Sin embargo, se justifican. En palabras de Fernando «nadie te obliga a venir. Los que vienen a la fiesta, si no les gusta que hagamos una selección de gente, pues se pueden ir a Garibaldi, a Acoxpa, no sé, con gente como ellos».
Entre 2012 y 2013, la colonia Roma albergó uno de los lugares más exclusivos de la Ciudad de México: el M. N. Roy, un suntuoso antro oculto detrás de una degastada fachada que fue la casa de Manabendra Nath Roy, uno de los fundadores del Partido Comunista Mexicano. Un chiste entre los socios del «Roy» era que si el exdueño resucitara y viera su casona convertida en club privado para socialités, le volvería a dar un infarto.
Aunque hoy sigue abierto, en su tiempo de mayor esplendor la revista Time Out México lo describió así: «Si no estás en la lista de invitados, si no eres amigo de Zemmoa o si no cuentas con tarjeta o anillo de membresía, pasarás un momento incómodo (…) Entrar a uno de los mejores antros de la ciudad no es fácil, pero si lo logras querrás regresar cada fin de semana».
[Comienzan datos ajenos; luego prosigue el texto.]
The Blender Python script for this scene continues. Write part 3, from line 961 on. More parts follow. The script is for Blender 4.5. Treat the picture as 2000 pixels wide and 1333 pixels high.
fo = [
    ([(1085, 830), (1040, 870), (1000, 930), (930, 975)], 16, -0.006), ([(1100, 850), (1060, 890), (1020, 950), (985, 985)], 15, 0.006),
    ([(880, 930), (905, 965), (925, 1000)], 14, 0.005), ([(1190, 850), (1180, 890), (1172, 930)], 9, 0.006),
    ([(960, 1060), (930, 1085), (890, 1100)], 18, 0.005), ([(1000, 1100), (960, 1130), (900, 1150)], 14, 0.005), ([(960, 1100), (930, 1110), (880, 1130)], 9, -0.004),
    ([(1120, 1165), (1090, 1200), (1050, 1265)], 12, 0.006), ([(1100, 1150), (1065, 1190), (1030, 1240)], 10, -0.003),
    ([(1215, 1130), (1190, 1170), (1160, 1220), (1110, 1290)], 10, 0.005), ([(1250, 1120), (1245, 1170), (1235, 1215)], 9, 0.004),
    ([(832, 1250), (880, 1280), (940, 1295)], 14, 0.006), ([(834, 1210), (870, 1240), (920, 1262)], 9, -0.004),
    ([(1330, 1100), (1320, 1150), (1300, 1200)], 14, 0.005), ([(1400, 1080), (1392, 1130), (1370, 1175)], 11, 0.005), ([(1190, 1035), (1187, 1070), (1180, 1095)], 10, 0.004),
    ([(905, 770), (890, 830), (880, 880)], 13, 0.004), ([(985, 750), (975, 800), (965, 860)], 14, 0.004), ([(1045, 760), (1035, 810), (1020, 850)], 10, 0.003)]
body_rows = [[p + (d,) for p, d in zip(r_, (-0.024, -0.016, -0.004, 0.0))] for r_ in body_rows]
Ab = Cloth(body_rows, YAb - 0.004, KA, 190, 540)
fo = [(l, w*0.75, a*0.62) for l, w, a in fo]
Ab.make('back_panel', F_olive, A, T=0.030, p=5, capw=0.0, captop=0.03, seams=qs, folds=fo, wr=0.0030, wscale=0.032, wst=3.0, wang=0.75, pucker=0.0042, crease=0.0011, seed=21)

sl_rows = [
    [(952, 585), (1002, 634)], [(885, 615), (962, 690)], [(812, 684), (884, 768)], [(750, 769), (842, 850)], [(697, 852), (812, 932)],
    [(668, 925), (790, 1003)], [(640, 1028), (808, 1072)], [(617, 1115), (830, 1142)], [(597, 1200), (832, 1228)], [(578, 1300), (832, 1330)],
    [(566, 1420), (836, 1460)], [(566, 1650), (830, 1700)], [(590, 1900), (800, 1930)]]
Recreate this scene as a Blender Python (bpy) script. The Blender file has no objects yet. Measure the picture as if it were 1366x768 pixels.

Viernes y sábados decenas de personas pasaban horas en la banqueta, a veces con frío y lluvia, rogando durante horas que los dejaran pasar. Adentro del antro, a través de una cámara de seguridad, los observaba Zemmoa, cantante, bailarina, actriz y sobre todo, «party animal professional» y «socialité de la vida nocturna». Ella era quien tenía la última palabra sobre quién podía, o no, codearse con los demás invitados. A ratos, Zemmoa salía a la calle a lucir el estándar de imagen personal que se necesitaba para entrar al «Roy»: ella, una «ladyboy» alta, delgada, cabello largo y suelto, de andar altanero y pausado, que suelta en sus frases palabras como «baby», «gooooei», «love» y «party», desfilaba por la puerta con su ropa de diseñadores de última moda como Jeremy Scott. Cualquiera que no estuviera a la altura de esa apariencia estaba condenado a nunca franquear la cadena.
Nadie te obliga a venir… y si no les gusta se pueden ir a Garibaldi o Acoxpa.
«El ‘Roy’ era un club privado. Sólo podías pasar con invitación de los socios o mía. Y nos hicimos famosos por eso, la gente llegaba para poder decir ‘Zemmoa me dejó pasar’, porque sí era muy bonito entrar, le dimos un toque internacional a nuestro lugar», me cuenta Zemmoa. «Yo llegué a rechazar dinero, drogas, sexo, todo lo que te imagines. Soy incorruptible. Debería ser presidenta de México: ningún soborno valía conmigo. Si no te ves ‘wow’ o no estás en la lista, no te dejaba pasar».
«Mucha gente importante que no estaba en la lista se quedó afuera. Cuando ya tienes un nombre, una carrera, a veces no te importa que no te dejen entrar a cierto lugar y te vas a otro… pero, no sé, cuando estás chavito o estás construyendo una autoestima, sí creo que esto de no dejar pasar a alguien te puede joder la cabeza. Si no estás listo emocionalmente, es muy duro. Yo… yo no sé si lo volvería a hacer».
Pienso en Estrong y en su orgullo de trabajar negándole la entrada a tanta gente ávida de su aprobación. Pienso en su mirada burlona y en sus manos grandes, en la seguridad con que manipula una cadena que, no obstante, lo excluiría a él también. Y pienso, especialmente, en la frase que me repitieron varios cadeneros cuando los entrevisté: «la gente es como los perros: hay razas. Y como la basura: hay que separarla».